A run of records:
= = = =
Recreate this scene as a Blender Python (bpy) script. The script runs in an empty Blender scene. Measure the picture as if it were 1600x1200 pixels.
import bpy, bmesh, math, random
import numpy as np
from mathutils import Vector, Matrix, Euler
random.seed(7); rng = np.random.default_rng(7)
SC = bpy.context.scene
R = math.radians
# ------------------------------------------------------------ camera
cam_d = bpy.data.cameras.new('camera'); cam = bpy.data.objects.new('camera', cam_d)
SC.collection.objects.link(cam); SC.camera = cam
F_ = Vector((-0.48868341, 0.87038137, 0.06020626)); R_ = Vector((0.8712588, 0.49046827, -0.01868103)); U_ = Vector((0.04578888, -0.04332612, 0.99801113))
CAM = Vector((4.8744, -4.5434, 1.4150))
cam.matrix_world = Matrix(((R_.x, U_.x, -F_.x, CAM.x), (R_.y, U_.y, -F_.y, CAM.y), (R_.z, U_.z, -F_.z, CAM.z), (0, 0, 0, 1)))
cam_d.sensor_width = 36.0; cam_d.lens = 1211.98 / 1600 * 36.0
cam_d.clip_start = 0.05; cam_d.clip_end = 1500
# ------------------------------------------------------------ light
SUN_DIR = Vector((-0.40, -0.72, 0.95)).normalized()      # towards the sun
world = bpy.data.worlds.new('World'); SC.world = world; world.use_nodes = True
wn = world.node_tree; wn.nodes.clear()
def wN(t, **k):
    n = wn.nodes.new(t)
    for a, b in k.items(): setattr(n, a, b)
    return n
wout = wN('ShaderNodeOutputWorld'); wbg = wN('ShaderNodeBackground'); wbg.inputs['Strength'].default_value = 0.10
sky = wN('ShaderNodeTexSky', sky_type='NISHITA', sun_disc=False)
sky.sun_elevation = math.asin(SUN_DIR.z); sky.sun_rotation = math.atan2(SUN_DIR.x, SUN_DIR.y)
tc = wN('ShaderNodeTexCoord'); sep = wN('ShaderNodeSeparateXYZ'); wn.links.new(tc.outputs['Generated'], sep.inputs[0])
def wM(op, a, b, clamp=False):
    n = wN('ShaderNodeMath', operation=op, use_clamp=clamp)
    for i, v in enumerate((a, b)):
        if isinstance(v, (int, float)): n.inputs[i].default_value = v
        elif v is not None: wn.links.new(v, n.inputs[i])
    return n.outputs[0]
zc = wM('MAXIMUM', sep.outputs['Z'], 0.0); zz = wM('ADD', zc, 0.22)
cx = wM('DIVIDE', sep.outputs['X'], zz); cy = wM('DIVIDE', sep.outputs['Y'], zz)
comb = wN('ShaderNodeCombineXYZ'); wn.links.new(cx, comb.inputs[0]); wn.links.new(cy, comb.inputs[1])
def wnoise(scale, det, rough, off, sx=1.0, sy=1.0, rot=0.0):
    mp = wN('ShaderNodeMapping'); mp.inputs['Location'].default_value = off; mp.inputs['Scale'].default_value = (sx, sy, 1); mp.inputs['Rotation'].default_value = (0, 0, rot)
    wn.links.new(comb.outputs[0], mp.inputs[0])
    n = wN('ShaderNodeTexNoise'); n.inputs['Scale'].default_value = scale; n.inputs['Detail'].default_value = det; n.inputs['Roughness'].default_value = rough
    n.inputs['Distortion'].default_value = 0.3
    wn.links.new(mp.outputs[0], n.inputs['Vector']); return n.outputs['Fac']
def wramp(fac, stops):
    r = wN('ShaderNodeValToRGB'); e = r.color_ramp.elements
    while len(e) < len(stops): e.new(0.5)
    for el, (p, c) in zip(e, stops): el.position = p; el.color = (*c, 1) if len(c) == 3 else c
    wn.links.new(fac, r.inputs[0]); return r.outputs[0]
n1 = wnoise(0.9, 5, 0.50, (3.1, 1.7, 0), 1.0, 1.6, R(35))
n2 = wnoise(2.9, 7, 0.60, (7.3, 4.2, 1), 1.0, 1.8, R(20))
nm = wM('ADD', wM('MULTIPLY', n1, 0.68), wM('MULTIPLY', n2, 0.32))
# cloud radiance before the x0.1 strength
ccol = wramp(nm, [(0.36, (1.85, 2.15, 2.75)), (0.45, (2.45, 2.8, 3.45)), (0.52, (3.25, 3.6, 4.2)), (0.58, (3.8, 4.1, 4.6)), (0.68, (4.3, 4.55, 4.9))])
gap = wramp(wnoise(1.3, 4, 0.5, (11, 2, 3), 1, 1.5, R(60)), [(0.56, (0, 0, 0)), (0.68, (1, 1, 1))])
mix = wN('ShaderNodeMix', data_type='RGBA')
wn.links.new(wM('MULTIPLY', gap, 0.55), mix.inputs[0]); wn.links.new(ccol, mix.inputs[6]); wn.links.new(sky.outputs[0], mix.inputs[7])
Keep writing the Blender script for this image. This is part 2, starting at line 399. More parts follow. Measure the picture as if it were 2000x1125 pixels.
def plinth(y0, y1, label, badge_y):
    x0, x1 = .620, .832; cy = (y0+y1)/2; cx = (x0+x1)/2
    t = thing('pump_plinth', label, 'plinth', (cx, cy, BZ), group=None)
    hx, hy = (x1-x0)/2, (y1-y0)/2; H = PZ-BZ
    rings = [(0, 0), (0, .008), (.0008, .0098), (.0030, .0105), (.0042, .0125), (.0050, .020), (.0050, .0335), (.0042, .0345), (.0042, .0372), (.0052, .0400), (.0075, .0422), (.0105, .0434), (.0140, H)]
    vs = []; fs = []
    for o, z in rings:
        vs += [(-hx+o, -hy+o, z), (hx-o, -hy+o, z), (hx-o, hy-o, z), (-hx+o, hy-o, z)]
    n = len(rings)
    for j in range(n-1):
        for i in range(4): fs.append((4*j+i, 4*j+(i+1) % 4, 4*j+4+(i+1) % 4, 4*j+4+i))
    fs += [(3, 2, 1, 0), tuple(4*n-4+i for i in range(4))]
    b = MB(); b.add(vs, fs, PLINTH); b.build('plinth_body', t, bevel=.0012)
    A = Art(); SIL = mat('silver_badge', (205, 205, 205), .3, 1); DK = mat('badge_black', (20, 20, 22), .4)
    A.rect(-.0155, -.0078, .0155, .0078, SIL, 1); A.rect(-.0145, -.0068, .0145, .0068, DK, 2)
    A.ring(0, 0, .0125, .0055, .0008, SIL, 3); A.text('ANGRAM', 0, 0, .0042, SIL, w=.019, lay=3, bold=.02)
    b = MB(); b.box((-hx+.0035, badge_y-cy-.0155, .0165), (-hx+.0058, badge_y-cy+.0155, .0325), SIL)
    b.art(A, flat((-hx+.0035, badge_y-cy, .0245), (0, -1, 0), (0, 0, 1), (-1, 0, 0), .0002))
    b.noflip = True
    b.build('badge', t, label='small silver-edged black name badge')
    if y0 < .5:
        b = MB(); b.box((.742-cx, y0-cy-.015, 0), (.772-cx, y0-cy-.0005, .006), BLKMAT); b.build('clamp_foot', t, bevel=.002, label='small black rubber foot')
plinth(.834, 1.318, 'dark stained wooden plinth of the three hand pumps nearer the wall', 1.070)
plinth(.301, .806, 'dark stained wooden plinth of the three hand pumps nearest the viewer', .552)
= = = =
◆ WRITTEN TASK
Reproduce each entry from the records above, character for character.

◆ FULL SOLUTION
Recreate this scene as a Blender Python (bpy) script. The script runs in an empty Blender scene. Measure the picture as if it were 1600x1200 pixels.
import bpy, bmesh, math, random
import numpy as np
from mathutils import Vector, Matrix, Euler
random.seed(7); rng = np.random.default_rng(7)
SC = bpy.context.scene
R = math.radians
# ------------------------------------------------------------ camera
cam_d = bpy.data.cameras.new('camera'); cam = bpy.data.objects.new('camera', cam_d)
SC.collection.objects.link(cam); SC.camera = cam
F_ = Vector((-0.48868341, 0.87038137, 0.06020626)); R_ = Vector((0.8712588, 0.49046827, -0.01868103)); U_ = Vector((0.04578888, -0.04332612, 0.99801113))
CAM = Vector((4.8744, -4.5434, 1.4150))
cam.matrix_world = Matrix(((R_.x, U_.x, -F_.x, CAM.x), (R_.y, U_.y, -F_.y, CAM.y), (R_.z, U_.z, -F_.z, CAM.z), (0, 0, 0, 1)))
cam_d.sensor_width = 36.0; cam_d.lens = 1211.98 / 1600 * 36.0
cam_d.clip_start = 0.05; cam_d.clip_end = 1500
# ------------------------------------------------------------ light
SUN_DIR = Vector((-0.40, -0.72, 0.95)).normalized()      # towards the sun
world = bpy.data.worlds.new('World'); SC.world = world; world.use_nodes = True
wn = world.node_tree; wn.nodes.clear()
def wN(t, **k):
    n = wn.nodes.new(t)
    for a, b in k.items(): setattr(n, a, b)
    return n
wout = wN('ShaderNodeOutputWorld'); wbg = wN('ShaderNodeBackground'); wbg.inputs['Strength'].default_value = 0.10
sky = wN('ShaderNodeTexSky', sky_type='NISHITA', sun_disc=False)
sky.sun_elevation = math.asin(SUN_DIR.z); sky.sun_rotation = math.atan2(SUN_DIR.x, SUN_DIR.y)
tc = wN('ShaderNodeTexCoord'); sep = wN('ShaderNodeSeparateXYZ'); wn.links.new(tc.outputs['Generated'], sep.inputs[0])
def wM(op, a, b, clamp=False):
    n = wN('ShaderNodeMath', operation=op, use_clamp=clamp)
    for i, v in enumerate((a, b)):
        if isinstance(v, (int, float)): n.inputs[i].default_value = v
        elif v is not None: wn.links.new(v, n.inputs[i])
    return n.outputs[0]
zc = wM('MAXIMUM', sep.outputs['Z'], 0.0); zz = wM('ADD', zc, 0.22)
cx = wM('DIVIDE', sep.outputs['X'], zz); cy = wM('DIVIDE', sep.outputs['Y'], zz)
comb = wN('ShaderNodeCombineXYZ'); wn.links.new(cx, comb.inputs[0]); wn.links.new(cy, comb.inputs[1])
def wnoise(scale, det, rough, off, sx=1.0, sy=1.0, rot=0.0):
    mp = wN('ShaderNodeMapping'); mp.inputs['Location'].default_value = off; mp.inputs['Scale'].default_value = (sx, sy, 1); mp.inputs['Rotation'].default_value = (0, 0, rot)
    wn.links.new(comb.outputs[0], mp.inputs[0])
    n = wN('ShaderNodeTexNoise'); n.inputs['Scale'].default_value = scale; n.inputs['Detail'].default_value = det; n.inputs['Roughness'].default_value = rough
    n.inputs['Distortion'].default_value = 0.3
    wn.links.new(mp.outputs[0], n.inputs['Vector']); return n.outputs['Fac']
def wramp(fac, stops):
    r = wN('ShaderNodeValToRGB'); e = r.color_ramp.elements
    while len(e) < len(stops): e.new(0.5)
    for el, (p, c) in zip(e, stops): el.position = p; el.color = (*c, 1) if len(c) == 3 else c
    wn.links.new(fac, r.inputs[0]); return r.outputs[0]
n1 = wnoise(0.9, 5, 0.50, (3.1, 1.7, 0), 1.0, 1.6, R(35))
n2 = wnoise(2.9, 7, 0.60, (7.3, 4.2, 1), 1.0, 1.8, R(20))
nm = wM('ADD', wM('MULTIPLY', n1, 0.68), wM('MULTIPLY', n2, 0.32))
# cloud radiance before the x0.1 strength
ccol = wramp(nm, [(0.36, (1.85, 2.15, 2.75)), (0.45, (2.45, 2.8, 3.45)), (0.52, (3.25, 3.6, 4.2)), (0.58, (3.8, 4.1, 4.6)), (0.68, (4.3, 4.55, 4.9))])
gap = wramp(wnoise(1.3, 4, 0.5, (11, 2, 3), 1, 1.5, R(60)), [(0.56, (0, 0, 0)), (0.68, (1, 1, 1))])
mix = wN('ShaderNodeMix', data_type='RGBA')
wn.links.new(wM('MULTIPLY', gap, 0.55), mix.inputs[0]); wn.links.new(ccol, mix.inputs[6]); wn.links.new(sky.outputs[0], mix.inputs[7])
Keep writing the Blender script for this image. This is part 2, starting at line 399. More parts follow. Measure the picture as if it were 2000x1125 pixels.
def plinth(y0, y1, label, badge_y):
    x0, x1 = .620, .832; cy = (y0+y1)/2; cx = (x0+x1)/2
    t = thing('pump_plinth', label, 'plinth', (cx, cy, BZ), group=None)
    hx, hy = (x1-x0)/2, (y1-y0)/2; H = PZ-BZ
    rings = [(0, 0), (0, .008), (.0008, .0098), (.0030, .0105), (.0042, .0125), (.0050, .020), (.0050, .0335), (.0042, .0345), (.0042, .0372), (.0052, .0400), (.0075, .0422), (.0105, .0434), (.0140, H)]
    vs = []; fs = []
    for o, z in rings:
        vs += [(-hx+o, -hy+o, z), (hx-o, -hy+o, z), (hx-o, hy-o, z), (-hx+o, hy-o, z)]
    n = len(rings)
    for j in range(n-1):
        for i in range(4): fs.append((4*j+i, 4*j+(i+1) % 4, 4*j+4+(i+1) % 4, 4*j+4+i))
    fs += [(3, 2, 1, 0), tuple(4*n-4+i for i in range(4))]
    b = MB(); b.add(vs, fs, PLINTH); b.build('plinth_body', t, bevel=.0012)
    A = Art(); SIL = mat('silver_badge', (205, 205, 205), .3, 1); DK = mat('badge_black', (20, 20, 22), .4)
    A.rect(-.0155, -.0078, .0155, .0078, SIL, 1); A.rect(-.0145, -.0068, .0145, .0068, DK, 2)
    A.ring(0, 0, .0125, .0055, .0008, SIL, 3); A.text('ANGRAM', 0, 0, .0042, SIL, w=.019, lay=3, bold=.02)
    b = MB(); b.box((-hx+.0035, badge_y-cy-.0155, .0165), (-hx+.0058, badge_y-cy+.0155, .0325), SIL)
    b.art(A, flat((-hx+.0035, badge_y-cy, .0245), (0, -1, 0), (0, 0, 1), (-1, 0, 0), .0002))
    b.noflip = True
    b.build('badge', t, label='small silver-edged black name badge')
    if y0 < .5:
        b = MB(); b.box((.742-cx, y0-cy-.015, 0), (.772-cx, y0-cy-.0005, .006), BLKMAT); b.build('clamp_foot', t, bevel=.002, label='small black rubber foot')
plinth(.834, 1.318, 'dark stained wooden plinth of the three hand pumps nearer the wall', 1.070)
plinth(.301, .806, 'dark stained wooden plinth of the three hand pumps nearest the viewer', .552)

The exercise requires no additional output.